Traders on the Pacific Exchange in downtown Los Angeles cheered with relief at 12:30 p.m. PST when an unprecedented halt in trading cut short a dramatic free fall in the Dow Jones industrial average that had nervous investors like Norma Lizaso rushing to check on their stocks.
"What happened?" wailed Lizaso, 56, as she punched up the three stocks she owns on a computer in a Charles Schwab brokerage office downtown. "My stocks are all down!"
Indeed they were. But while many traders and investors took the Dow's 7.2% plunge with remarkable calm, others were asking whether stock prices went down more than necessary.
For some financial experts, the most troubling event Monday was that trading in the nation's stock markets was artificially suspended for the first time ever under rules adopted after the Oct. 19, 1987, market crash, when the Dow declined 22.6%.
Designed to temporarily brake panic selling, these trading suspensions were activated twice during the furious market decline Monday, spooking some traders who called them "unnatural."
"The problem with trading halts is that if they create a sense of doom or historical uniqueness, they can draw more attention to the situation and make people act in a way they wouldn't act otherwise," said Alan F. Skrainka, chief market analyst at brokerage Edward D. Jones & Co.

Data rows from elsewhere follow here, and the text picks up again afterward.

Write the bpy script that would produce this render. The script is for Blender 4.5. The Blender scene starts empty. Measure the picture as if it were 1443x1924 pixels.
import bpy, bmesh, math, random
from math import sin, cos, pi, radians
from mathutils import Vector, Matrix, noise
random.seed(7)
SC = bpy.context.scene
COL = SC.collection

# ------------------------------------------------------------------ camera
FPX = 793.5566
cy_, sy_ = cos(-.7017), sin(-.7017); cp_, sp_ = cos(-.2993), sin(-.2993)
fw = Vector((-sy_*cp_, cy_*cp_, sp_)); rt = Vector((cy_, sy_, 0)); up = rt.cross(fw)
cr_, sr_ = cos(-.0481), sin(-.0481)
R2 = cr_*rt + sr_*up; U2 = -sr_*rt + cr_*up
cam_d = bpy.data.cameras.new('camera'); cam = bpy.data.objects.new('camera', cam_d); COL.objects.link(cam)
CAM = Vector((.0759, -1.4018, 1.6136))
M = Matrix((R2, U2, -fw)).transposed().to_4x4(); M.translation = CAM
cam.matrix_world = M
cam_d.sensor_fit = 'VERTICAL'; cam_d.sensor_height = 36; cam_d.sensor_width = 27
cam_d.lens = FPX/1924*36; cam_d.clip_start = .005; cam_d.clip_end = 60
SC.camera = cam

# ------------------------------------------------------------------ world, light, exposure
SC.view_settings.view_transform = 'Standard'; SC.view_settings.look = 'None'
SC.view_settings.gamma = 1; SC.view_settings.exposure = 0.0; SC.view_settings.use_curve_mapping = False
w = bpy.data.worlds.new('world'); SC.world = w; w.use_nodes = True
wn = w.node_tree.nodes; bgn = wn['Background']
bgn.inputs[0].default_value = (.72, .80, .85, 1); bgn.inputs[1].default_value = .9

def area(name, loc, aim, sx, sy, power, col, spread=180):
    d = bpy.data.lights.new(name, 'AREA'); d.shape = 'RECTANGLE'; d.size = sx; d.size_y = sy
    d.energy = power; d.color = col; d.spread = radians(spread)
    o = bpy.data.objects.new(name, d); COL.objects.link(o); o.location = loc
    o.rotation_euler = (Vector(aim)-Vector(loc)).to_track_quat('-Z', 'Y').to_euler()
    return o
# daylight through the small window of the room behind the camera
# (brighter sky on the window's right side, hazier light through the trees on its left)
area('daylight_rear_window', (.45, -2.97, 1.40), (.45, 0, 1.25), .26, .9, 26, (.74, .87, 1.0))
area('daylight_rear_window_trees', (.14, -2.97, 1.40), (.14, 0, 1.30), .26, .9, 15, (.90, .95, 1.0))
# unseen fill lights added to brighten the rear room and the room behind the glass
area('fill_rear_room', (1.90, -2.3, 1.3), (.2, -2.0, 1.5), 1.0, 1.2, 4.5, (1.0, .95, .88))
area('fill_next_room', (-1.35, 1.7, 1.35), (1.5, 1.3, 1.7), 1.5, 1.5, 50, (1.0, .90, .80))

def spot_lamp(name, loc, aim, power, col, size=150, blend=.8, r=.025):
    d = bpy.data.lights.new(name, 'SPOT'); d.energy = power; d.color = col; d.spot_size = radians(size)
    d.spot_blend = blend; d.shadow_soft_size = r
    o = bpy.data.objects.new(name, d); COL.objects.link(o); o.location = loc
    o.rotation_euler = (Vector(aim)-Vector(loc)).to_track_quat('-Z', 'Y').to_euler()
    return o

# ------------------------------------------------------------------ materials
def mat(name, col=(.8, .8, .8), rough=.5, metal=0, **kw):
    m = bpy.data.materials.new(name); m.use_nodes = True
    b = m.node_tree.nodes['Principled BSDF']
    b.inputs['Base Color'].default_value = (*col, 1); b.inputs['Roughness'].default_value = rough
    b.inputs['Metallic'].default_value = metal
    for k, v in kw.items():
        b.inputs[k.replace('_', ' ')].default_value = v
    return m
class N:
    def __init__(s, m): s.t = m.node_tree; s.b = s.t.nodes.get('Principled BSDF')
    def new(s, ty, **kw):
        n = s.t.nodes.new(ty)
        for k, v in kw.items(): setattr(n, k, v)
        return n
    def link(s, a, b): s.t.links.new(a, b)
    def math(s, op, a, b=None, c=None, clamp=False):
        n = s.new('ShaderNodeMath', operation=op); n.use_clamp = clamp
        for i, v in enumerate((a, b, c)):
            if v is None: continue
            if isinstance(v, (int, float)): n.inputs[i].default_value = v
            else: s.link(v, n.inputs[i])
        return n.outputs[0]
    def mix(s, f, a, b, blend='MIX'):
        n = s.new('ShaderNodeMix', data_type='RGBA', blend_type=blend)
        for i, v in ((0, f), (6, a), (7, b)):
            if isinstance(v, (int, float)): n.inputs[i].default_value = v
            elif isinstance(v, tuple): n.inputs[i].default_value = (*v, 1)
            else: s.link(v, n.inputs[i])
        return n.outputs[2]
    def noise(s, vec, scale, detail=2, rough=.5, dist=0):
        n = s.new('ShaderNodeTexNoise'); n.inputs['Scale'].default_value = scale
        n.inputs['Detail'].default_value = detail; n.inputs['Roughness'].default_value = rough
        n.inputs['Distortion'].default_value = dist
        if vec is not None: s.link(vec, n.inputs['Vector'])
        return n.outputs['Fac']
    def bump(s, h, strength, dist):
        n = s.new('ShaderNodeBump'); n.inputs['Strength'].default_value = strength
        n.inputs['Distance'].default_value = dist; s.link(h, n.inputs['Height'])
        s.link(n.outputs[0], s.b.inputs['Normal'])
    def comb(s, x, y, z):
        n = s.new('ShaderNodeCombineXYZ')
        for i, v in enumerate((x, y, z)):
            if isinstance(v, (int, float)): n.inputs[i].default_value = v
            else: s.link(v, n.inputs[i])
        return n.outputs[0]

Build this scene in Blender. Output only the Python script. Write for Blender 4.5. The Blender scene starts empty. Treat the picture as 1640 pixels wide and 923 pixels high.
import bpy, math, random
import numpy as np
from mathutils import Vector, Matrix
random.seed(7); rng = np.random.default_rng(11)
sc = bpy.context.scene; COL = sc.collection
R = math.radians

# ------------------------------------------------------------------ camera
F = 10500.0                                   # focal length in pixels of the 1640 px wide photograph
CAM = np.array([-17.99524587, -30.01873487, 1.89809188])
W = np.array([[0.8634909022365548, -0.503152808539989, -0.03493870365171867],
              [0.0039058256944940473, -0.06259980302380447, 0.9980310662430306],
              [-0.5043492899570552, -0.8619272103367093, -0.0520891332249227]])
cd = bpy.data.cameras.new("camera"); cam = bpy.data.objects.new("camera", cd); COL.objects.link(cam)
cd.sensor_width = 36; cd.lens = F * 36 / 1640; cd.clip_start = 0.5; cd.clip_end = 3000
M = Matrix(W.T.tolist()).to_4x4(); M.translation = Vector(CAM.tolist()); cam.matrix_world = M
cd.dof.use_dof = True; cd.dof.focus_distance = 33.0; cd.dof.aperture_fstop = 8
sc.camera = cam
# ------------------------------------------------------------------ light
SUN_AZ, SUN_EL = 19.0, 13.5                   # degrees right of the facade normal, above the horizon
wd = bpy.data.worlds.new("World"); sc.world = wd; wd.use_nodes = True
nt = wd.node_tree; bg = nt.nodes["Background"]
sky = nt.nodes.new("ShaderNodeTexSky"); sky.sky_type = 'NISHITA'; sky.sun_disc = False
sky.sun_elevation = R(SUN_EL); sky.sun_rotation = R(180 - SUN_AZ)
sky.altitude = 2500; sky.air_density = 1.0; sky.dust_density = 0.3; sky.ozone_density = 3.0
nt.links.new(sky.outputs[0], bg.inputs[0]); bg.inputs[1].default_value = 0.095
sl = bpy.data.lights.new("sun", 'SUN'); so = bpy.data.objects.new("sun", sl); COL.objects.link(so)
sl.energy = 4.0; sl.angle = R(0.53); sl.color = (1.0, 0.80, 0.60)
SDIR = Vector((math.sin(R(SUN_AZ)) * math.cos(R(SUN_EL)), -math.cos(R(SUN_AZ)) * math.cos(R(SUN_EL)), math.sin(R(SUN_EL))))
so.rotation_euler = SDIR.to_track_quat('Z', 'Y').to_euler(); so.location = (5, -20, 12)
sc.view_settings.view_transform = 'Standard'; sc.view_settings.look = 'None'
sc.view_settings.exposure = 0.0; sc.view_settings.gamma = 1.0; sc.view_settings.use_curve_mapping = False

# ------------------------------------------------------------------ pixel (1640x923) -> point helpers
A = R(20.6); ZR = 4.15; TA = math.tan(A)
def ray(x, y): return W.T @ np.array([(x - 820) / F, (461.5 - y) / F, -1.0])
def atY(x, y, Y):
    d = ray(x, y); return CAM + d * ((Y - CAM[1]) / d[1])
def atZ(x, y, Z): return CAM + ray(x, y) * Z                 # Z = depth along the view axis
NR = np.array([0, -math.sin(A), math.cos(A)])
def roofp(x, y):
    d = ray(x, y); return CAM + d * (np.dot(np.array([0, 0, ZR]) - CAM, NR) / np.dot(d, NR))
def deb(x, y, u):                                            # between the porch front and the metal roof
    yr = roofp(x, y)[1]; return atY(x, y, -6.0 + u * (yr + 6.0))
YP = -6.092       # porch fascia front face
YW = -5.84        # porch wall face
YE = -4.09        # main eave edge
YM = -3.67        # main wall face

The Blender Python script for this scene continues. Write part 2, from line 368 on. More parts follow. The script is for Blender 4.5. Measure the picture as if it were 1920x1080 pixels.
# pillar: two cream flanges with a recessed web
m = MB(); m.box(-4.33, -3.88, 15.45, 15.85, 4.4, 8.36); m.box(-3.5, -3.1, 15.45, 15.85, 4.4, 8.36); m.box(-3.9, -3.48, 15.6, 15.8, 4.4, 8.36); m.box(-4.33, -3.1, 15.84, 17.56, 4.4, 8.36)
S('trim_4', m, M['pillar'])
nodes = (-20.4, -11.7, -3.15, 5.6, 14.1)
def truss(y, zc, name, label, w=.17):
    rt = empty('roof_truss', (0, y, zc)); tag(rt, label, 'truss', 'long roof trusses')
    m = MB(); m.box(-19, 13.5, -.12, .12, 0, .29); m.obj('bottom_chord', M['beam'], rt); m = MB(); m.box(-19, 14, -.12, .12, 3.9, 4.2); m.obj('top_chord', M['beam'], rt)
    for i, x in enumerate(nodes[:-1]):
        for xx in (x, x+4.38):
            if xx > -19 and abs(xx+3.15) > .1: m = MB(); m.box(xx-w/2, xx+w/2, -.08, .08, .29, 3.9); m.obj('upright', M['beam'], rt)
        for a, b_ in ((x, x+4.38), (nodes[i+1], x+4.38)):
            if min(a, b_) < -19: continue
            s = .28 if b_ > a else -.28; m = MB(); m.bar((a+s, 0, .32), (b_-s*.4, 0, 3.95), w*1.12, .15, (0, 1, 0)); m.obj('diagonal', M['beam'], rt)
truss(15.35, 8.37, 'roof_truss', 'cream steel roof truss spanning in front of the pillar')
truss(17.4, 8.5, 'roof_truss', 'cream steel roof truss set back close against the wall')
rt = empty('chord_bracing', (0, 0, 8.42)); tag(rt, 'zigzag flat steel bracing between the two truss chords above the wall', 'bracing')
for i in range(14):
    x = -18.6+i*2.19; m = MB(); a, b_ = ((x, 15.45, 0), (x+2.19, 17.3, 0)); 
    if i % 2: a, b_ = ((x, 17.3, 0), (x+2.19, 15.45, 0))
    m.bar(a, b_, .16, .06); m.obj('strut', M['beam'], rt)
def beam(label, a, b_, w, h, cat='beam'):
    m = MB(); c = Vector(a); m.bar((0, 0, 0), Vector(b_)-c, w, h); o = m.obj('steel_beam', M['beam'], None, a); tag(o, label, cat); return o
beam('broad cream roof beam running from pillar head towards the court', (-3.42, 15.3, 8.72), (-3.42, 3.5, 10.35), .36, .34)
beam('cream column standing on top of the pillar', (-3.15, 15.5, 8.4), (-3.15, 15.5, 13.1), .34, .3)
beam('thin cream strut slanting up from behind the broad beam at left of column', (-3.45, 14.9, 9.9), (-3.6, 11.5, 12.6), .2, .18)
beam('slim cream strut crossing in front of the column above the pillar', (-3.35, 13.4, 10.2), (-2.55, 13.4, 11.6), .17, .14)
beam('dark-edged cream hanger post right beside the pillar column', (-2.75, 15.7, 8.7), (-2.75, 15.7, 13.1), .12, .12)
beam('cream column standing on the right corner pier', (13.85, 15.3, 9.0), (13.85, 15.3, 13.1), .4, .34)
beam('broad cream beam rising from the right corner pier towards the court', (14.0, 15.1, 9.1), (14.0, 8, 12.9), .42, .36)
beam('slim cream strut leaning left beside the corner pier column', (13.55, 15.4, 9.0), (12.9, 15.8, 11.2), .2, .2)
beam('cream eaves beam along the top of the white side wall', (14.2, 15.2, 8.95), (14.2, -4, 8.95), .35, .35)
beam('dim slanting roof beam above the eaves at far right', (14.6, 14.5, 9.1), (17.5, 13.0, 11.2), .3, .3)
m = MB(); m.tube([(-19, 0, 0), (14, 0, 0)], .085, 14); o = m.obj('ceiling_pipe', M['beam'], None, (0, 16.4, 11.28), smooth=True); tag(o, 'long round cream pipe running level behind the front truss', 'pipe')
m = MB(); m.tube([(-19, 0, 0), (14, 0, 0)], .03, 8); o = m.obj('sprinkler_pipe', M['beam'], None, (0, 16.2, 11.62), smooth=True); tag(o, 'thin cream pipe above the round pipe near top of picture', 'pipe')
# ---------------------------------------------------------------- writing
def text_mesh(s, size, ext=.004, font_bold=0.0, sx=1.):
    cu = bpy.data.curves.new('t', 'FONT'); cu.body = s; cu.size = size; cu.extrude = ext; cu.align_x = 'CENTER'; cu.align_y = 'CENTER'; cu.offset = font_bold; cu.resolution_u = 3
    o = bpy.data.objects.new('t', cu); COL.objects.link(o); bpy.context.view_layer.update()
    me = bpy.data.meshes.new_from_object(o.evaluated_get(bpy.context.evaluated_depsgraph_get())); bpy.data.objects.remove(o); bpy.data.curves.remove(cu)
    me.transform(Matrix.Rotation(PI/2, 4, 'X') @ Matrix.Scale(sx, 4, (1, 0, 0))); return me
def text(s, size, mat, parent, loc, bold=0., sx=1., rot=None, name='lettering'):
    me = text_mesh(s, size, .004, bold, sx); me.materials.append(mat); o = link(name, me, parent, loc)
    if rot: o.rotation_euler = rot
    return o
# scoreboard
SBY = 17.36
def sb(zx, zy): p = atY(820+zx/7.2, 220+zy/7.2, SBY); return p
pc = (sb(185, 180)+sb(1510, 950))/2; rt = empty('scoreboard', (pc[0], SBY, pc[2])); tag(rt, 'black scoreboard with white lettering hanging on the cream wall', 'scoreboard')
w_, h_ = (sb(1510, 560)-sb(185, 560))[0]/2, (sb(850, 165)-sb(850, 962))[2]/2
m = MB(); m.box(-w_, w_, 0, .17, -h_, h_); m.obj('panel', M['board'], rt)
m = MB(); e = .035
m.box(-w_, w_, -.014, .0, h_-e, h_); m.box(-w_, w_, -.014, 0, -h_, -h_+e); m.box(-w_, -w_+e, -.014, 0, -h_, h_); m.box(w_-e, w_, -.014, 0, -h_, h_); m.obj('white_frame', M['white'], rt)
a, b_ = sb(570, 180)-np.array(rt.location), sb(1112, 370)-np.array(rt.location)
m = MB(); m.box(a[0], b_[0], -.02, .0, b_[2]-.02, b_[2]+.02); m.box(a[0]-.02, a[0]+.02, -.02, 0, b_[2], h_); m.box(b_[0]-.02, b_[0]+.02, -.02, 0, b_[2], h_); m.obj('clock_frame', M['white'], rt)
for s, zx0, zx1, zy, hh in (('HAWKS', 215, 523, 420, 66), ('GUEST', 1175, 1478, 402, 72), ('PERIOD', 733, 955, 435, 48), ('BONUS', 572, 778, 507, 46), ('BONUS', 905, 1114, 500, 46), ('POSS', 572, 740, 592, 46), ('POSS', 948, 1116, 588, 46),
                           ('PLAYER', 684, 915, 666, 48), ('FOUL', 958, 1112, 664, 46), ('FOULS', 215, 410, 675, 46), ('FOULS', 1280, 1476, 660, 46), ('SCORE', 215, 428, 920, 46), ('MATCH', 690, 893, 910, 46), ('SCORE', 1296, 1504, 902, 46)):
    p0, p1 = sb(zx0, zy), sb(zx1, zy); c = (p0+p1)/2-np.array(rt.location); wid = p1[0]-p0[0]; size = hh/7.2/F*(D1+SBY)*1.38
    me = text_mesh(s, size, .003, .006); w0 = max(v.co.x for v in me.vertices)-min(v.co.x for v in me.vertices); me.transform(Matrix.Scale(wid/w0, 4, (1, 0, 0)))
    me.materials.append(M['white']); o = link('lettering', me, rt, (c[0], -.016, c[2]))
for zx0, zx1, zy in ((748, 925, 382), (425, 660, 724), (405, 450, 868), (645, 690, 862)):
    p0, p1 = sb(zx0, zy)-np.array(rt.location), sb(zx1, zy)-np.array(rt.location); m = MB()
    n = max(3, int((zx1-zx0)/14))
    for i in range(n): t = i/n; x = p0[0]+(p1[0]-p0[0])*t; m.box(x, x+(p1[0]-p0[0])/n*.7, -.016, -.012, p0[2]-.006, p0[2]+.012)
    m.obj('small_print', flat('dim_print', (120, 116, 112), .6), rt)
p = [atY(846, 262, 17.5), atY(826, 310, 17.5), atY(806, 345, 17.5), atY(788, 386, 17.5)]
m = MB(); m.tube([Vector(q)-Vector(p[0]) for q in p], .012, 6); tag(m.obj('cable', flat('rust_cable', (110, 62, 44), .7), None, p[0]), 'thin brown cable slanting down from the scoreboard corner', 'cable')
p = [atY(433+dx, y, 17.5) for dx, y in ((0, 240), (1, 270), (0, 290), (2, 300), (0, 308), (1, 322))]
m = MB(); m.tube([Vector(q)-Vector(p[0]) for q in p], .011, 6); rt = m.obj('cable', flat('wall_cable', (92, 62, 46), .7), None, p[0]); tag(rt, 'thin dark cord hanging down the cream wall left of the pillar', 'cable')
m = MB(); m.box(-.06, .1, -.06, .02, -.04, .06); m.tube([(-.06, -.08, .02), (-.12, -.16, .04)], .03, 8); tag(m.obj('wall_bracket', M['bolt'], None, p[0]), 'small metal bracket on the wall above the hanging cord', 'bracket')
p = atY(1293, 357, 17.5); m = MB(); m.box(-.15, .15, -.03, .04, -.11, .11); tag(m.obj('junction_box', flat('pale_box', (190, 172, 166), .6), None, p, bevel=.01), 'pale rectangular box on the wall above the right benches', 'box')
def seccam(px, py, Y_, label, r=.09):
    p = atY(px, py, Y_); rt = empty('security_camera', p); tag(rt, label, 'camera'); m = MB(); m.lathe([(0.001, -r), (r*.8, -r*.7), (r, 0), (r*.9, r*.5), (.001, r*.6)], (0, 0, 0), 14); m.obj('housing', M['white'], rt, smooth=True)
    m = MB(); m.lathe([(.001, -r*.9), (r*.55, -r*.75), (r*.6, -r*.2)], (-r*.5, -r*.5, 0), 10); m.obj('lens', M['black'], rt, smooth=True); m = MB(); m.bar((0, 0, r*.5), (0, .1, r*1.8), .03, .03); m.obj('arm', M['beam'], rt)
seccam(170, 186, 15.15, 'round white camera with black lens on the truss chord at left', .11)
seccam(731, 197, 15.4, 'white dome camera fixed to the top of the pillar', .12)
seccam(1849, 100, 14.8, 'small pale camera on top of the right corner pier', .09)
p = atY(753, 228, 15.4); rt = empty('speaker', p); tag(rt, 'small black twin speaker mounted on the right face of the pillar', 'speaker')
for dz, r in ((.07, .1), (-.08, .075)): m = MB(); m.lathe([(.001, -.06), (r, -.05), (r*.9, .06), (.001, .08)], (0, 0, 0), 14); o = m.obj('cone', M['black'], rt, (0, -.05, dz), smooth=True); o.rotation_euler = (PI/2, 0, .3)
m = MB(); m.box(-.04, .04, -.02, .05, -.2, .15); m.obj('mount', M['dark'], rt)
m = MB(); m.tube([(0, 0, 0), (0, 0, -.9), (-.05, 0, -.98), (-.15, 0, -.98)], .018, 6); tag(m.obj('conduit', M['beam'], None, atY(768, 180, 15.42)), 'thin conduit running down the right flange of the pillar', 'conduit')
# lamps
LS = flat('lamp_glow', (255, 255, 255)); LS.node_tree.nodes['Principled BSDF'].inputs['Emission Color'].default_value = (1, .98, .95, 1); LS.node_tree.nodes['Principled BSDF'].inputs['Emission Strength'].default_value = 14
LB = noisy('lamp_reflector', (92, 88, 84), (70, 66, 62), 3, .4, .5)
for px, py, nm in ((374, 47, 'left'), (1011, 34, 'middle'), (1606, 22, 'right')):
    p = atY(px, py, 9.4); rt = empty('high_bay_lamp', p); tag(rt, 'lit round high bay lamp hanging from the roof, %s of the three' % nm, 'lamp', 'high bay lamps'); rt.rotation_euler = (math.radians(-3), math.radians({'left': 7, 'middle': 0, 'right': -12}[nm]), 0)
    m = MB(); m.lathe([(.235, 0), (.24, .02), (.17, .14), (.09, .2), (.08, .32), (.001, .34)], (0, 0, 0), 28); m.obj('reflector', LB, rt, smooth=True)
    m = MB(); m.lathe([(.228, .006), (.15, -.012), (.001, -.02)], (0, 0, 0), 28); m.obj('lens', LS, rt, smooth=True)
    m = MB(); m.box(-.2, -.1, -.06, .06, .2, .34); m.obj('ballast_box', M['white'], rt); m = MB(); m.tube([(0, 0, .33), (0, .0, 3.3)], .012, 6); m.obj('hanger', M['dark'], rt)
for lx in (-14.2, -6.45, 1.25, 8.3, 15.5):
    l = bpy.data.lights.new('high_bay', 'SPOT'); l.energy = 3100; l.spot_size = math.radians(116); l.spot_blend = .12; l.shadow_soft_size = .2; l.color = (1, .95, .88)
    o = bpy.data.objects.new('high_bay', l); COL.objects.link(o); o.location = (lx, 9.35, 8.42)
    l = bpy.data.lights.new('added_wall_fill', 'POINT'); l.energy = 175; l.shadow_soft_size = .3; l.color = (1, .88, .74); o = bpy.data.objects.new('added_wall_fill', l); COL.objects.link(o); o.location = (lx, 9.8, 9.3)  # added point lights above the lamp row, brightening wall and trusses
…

Under rules known as "circuit breakers," the New York Stock Exchange halted trading for 30 minutes at 2:35 p.m. EST when the Dow had fallen 350 points. It closed for the day at 3:30 p.m. EST when it fell more than 550 points.
"The thing that's most scary about today is that we've never had these market stoppages," said Jack McSweeney, an Irvine stock trader with nearly 30 years of experience. "I don't like to stop trading for any reason." Mark Hagerman, a trader on the Pacific Exchange with the Seidler Cos., a Los Angeles brokerage, agreed.
"It's unnatural," he said. "I think in the long run it's going to make the market conditions more dramatic. People are going to sleep on this and may become even more concerned tomorrow."
William R. Johnston, president of New York Stock Exchange, told reporters in a news conference on the trading floor that the circuitbreakers had worked as designed.
"It gives everybody a chance to think, take some time out and deliberate, ask themselves whether the fundamentals have really changed," Johnston said.